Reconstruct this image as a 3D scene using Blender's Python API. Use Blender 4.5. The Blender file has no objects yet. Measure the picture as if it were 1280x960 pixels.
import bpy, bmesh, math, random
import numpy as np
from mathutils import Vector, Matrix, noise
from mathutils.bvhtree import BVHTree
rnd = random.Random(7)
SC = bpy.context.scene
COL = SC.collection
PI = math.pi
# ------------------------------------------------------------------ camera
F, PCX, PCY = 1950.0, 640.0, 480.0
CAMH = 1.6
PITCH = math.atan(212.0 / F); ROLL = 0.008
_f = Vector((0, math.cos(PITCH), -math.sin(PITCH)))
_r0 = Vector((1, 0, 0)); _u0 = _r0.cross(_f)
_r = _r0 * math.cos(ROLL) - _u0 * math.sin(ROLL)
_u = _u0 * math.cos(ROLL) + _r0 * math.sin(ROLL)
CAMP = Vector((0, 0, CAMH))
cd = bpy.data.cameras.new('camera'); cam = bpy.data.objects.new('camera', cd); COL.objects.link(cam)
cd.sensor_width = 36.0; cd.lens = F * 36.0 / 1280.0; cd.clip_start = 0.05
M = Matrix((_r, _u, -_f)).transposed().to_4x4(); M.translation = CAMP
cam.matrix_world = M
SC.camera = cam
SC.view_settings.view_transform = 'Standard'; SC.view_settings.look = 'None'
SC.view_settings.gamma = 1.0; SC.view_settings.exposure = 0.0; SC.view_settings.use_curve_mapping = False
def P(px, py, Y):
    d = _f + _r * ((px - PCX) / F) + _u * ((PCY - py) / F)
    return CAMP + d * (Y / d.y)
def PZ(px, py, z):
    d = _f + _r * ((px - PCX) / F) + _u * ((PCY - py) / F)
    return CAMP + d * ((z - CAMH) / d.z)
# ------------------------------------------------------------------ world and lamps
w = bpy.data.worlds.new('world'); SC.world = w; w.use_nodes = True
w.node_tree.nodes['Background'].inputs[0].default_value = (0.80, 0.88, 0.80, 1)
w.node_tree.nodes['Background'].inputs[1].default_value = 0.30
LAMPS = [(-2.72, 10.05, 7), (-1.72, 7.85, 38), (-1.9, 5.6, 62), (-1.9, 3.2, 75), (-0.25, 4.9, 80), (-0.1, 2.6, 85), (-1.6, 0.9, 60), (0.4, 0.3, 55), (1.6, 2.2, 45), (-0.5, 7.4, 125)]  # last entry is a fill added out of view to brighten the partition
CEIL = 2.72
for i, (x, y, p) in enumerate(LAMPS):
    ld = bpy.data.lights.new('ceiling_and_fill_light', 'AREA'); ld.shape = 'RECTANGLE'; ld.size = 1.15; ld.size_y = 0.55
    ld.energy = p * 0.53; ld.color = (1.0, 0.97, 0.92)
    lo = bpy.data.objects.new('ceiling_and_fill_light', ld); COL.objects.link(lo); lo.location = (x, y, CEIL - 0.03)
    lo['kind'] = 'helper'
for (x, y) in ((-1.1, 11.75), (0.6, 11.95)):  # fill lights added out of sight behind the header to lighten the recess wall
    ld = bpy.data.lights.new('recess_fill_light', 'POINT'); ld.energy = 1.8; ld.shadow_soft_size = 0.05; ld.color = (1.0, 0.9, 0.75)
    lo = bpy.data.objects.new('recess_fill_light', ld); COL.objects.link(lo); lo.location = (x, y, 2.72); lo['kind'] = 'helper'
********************
_Work to do_.
Find each line holding the word "scene" and copy it.

_Result of the task_.
Reconstruct this image as a 3D scene using Blender's Python API. Use Blender 4.5. The Blender file has no objects yet. Measure the picture as if it were 1280x960 pixels.
SC = bpy.context.scene